For hunting, don’t worry about it.


That takes us to efficiency and reduced recoil. It does appear to be true that the .300 WSM is more efficient than its longer magnum cousin. Handloading manuals show recipes calling for 5 to 10 percent less powder in the WSM to match velocities in the 300 Win. Mag. More efficient burning in the sharp-shouldered case is usually credited for the efficiency gain. You won’t see this reduced powder charge reflected in factory ammunition prices, but if you handload and shoot hundreds of rounds a year, you can save a few dollars with the 300 WSM. The reduced recoil -- if Newton of apple-falling fame was correct in his prediction that for every action there is an opposite, equal reaction – will be slightly less in the WSM because there may be 5 to 7 fewer grains of powder. Personally, I don’t believe I can feel this difference, but many WSM lovers swear they do.

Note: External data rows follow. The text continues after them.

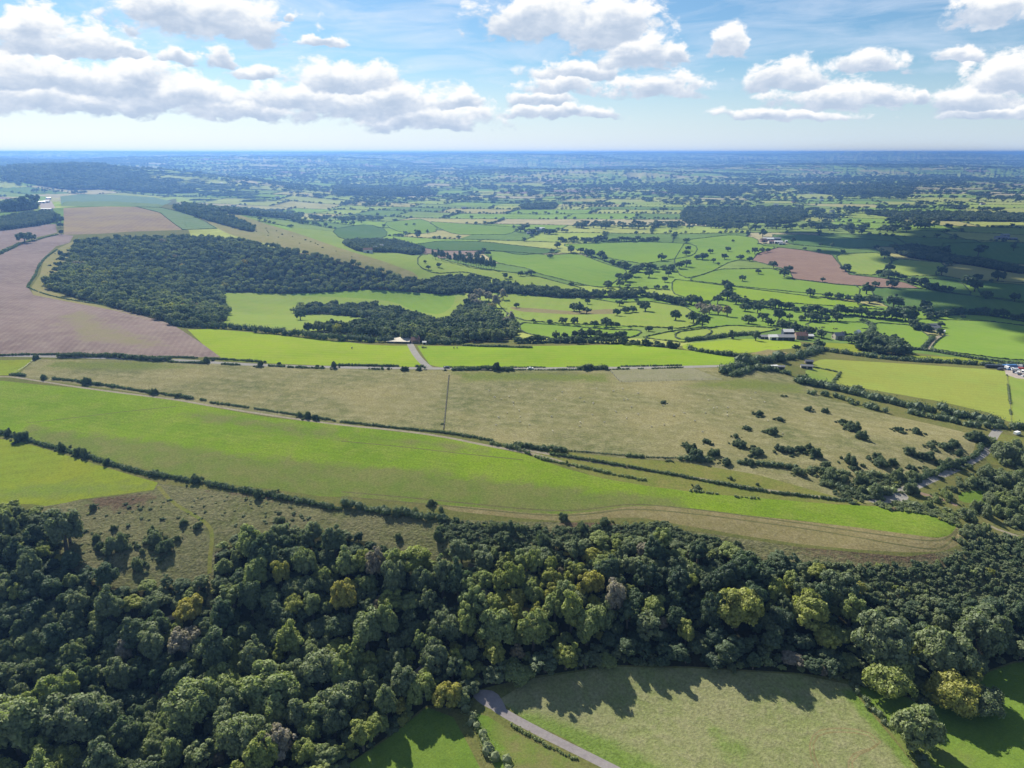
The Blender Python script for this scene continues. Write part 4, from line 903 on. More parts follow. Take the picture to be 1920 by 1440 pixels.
hedge('hedge along the far edge of the large hay field', 6, '760,50 900,70 1050,90 1250,110 1450,120 1700,135 1930,150', 5, 7, .12, 0, .45)
hedge('thick shrub belt along the near edge of the hay field', 6, '655,235 760,250 860,275 960,300 1080,325 1200,355 1320,385 1450,405 1560,425 1660,445 1760,470', 6.2, 9, .14, 0, .5, trees=.04)
hedge('second shrub belt beside the rough pasture', 6, '710,295 850,310 930,345 1030,370 1130,395', 4, 7, .20, .15, .6, name='thicket', cat='thicket')
hedge('shrub belt continuing down to the sunlit lane', 6, '1270,405 1400,430 1520,455 1600,475 1700,490 1780,490 1880,485 1960,490', 4.5, 7, .2, .05, .6, name='thicket', cat='thicket')
hedge('hedge below the large partly shaded green field', 3, '1270,1245 1390,1255 1500,1275 1650,1300 1800,1320 1930,1335', 3, 4, .08, 0, .4)
hedge('curved hedge round the cow pasture', 3, '1000,1085 1050,1095 1075,1130 1040,1160 1000,1185', 4, 7, .16, 0, .5)
hedge('dark hedge beside the bright lane in the right vale', 3, '1345,1245 1375,1215 1410,1180', 3, 4, .08)
hedge('hedge in front of the pale yellow-green meadow', 3, '30,1245 110,1262 200,1275 300,1285 390,1298', 4, 5, .1, 0, .5)
hedge('hedge behind the near farm and meadow', 3, '30,1200 140,1190 230,1175 340,1165 420,1160', 4.5, 6, .1, 0, .5)
hedge('thin hedge line between the hay field and its paddock', 0, '1516,688 1545,692 1570,698', 1.2, 1.6, .14, .2)
hedge('scrubby line between the paddock and the hay field', 0, '1574,699 1570,708 1558,722', 2, 3.5, .3, .1)
hedge('line of low scrub along the fence at the right edge', 0, '1888,704 1891,730 1894,760 1896,795', 1.1, 1.4, .3, .25)
print('hedges', round(time.time() - T0, 1))

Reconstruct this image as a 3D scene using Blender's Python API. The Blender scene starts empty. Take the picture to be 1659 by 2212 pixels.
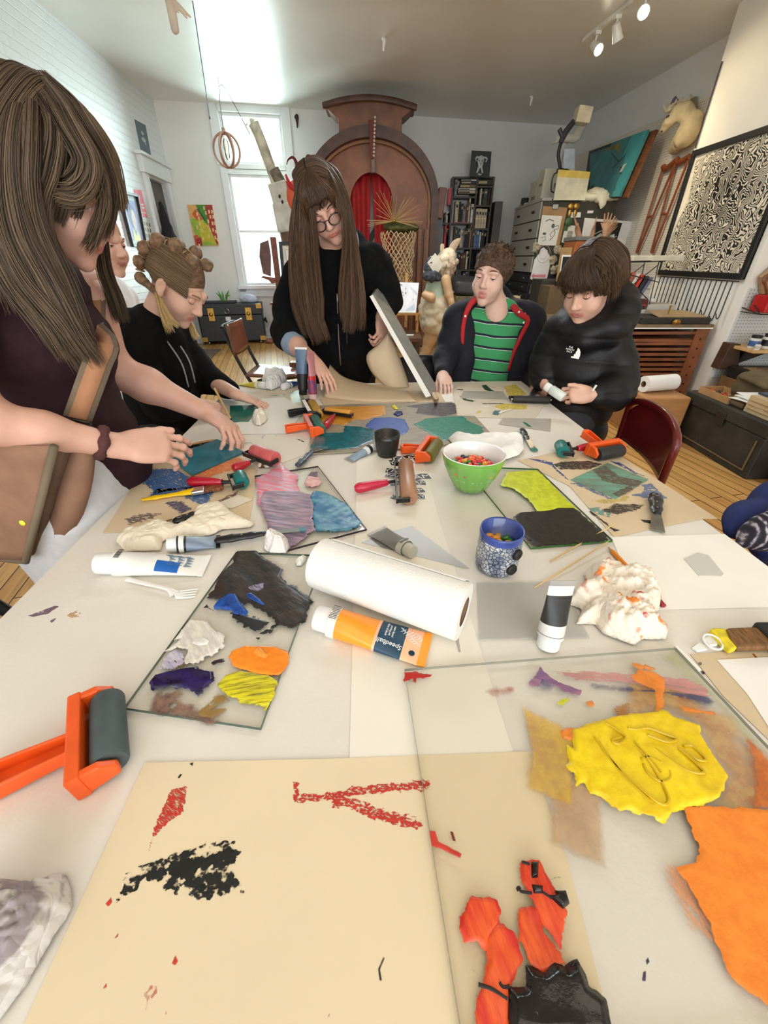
import bpy,bmesh,math,random
import numpy as np
from mathutils import Vector,Matrix,Euler
random.seed(7);rng=np.random.default_rng(7)
SC=bpy.context.scene;COL=SC.collection
PI=math.pi
V=Vector
FPX=875.0;PITCH=math.atan(549/875.);CP,SP=math.cos(PITCH),math.sin(PITCH);CZ=1.23
TZ=0.75
def ray(px,py):
 u=(px-829.5)/FPX;v=(py-1106)/FPX
 return Vector((u,CP-v*SP,-SP-v*CP))
def T(px,py,z=TZ):
 d=ray(px,py);t=(z-CZ)/d.z
 return Vector((d.x*t,d.y*t,z))
def D(px,py,Y):
 d=ray(px,py);t=Y/d.y
 return Vector((d.x*t,Y,CZ+d.z*t))
def DX(px,py,X):
 d=ray(px,py);t=X/d.x
 return Vector((X,d.y*t,CZ+d.z*t))
def crop(x0,y0,s):return lambda x,y:(x0+x/s,y0+y/s)
def lin(c):
 c=[x/255. for x in c]
 return tuple(x/12.92 if x<=.04045 else((x+.055)/1.055)**2.4 for x in c)
_M={}
def nd(nt,t,**kw):
 n=nt.nodes.new(t)
 for k,v in kw.items():
  if k in n.inputs:n.inputs[k].default_value=v
  else:setattr(n,k,v)
 return n
def pset(b,**kw):
 for k,v in kw.items():b.inputs[k].default_value=v
def base(name):
 m=bpy.data.materials.new(name);m.use_nodes=True
 nt=m.node_tree;b=nt.nodes['Principled BSDF']
 return m,nt,b
def ramp(nt,stops,interp='LINEAR'):
 r=nt.nodes.new('ShaderNodeValToRGB');r.color_ramp.interpolation=interp
 e=r.color_ramp.elements
 while len(e)<len(stops):e.new(.5)
 for i,(p,c)in enumerate(stops):
  e[i].position=p;e[i].color=(*c,1)
 return r
def M(name,col,rough=.6,metal=0.,var=.12,vs=8.,bump=0.,bs=60.,spec=.5,alpha=1.,stretch=(1,1,1),rot=(0,0,0),col2=None,emit=0.,trans=0.,sheen=0.,coat=0.):
 if name in _M:return _M[name]
 m,nt,b=base(name);L=nt.links
 c=lin(col);pset(b,Roughness=rough,Metallic=metal)
 b.inputs['Specular IOR Level'].default_value=spec
 b.inputs['Alpha'].default_value=alpha
 if coat:b.inputs['Coat Weight'].default_value=coat
 if sheen:b.inputs['Sheen Weight'].default_value=sheen;b.inputs['Sheen Roughness'].default_value=.5
 if trans:b.inputs['Transmission Weight'].default_value=trans
 tc=nd(nt,'ShaderNodeTexCoord');mp=nd(nt,'ShaderNodeMapping')
 mp.inputs['Scale'].default_value=stretch;mp.inputs['Rotation'].default_value=rot
 L.new(tc.outputs['Object'],mp.inputs['Vector'])
 c2=lin(col2)if col2 else None
 if var>0 or c2:
  n=nd(nt,'ShaderNodeTexNoise',Scale=vs,Detail=4.)
  L.new(mp.outputs[0],n.inputs['Vector'])
  a=c2 if c2 else tuple(x*(1-var)for x in c)
  d=c if c2 else tuple(min(1,x*(1+var))for x in c)
  r=ramp(nt,[(.35,a),(.65,d)]);L.new(n.outputs['Fac'],r.inputs[0]);L.new(r.outputs[0],b.inputs['Base Color'])
 else:b.inputs['Base Color'].default_value=(*c,1)
 if bump>0:
  n2=nd(nt,'ShaderNodeTexNoise',Scale=bs,Detail=3.);L.new(mp.outputs[0],n2 .inputs['Vector'])
  bp=nd(nt,'ShaderNodeBump',Strength=bump,Distance=.01);L.new(n2 .outputs['Fac'],bp.inputs['Height']);L.new(bp.outputs[0],b.inputs['Normal'])
 if emit:b.inputs['Emission Color'].default_value=(*c,1);b.inputs['Emission Strength'].default_value=emit
 _M[name]=m;return m
def glassM(name,tint=(235,242,236),g=.10,rough=.02):
 """thin clear sheet: straight-through transmission plus a Fresnel reflection"""
 if name in _M:return _M[name]
 m,nt,b=base(name);nt.nodes.remove(b);L=nt.links
 out=nt.nodes['Material Output']
 tr=nd(nt,'ShaderNodeBsdfTransparent');tr.inputs[0].default_value=(*lin(tint),1)
 gl=nd(nt,'ShaderNodeBsdfGlossy');gl.inputs['Roughness'].default_value=rough
 fr=nd(nt,'ShaderNodeFresnel',IOR=1.45)
 ml=nd(nt,'ShaderNodeMath',operation='MULTIPLY');ml.inputs[1].default_value=g*10
 mx=nd(nt,'ShaderNodeMixShader')
 L.new(fr.outputs[0],ml.inputs[0]);L.new(ml.outputs[0],mx.inputs[0]);L.new(tr.outputs[0],mx.inputs[1]);L.new(gl.outputs[0],mx.inputs[2]);L.new(mx.outputs[0],out.inputs[0])
 _M[name]=m;return m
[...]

Even without the hype, the 300 WSM is a fine, efficient cartridge for throwing 150- to 180-grain .308 bullets at 3,300 to 3,080 fps. That’s good enough for anything short of elephants and I wouldn’t bet against it there. For North America the 300 WSM is a superb, no-questions-asked, do-it-all cartridge. A bit excessive for pronghorns and small whitetails, for sure, but, as someone once said, they can’t be too dead. A 150-grain spire point sighted at 200 yards will drop just 5.4 inches at 300 yards, 16 inches at 400 yards and carry 2,200- and 1,900 ft. lbs. respectively. Elk, moose and grizzlies won’t like that. Free recoil energy in an 8-pound rifle should be around 24 ft. lbs. Compare this to 19 ft. lbs. with the same bullet from a .30-06. Due to the sharp shoulder of the WSM case, handloaders should rarely have to trim these cases.


All things considered, the 300 WSM is one heck of a cartridge. If you’ve been hankering for a .308 magnum, this could be it. If you already have a 300 Win. Mag. or Weatherby Mag., you won’t gain anything but the thrill of a new rifle. And that’s excuse enough for some of us.


P.S.  The big cartridge on the far right is the 30-388 Wby. Mag. Next to it is the 300 Rem. Ultra Mag. The stubby one on far left is the 30 Remington, a handloading option. Next in line is the 30-30 Win., then 300 Savage, 308 Win., 30 TC and 308 Marlin. Do you think we have sufficient 30 caliber options?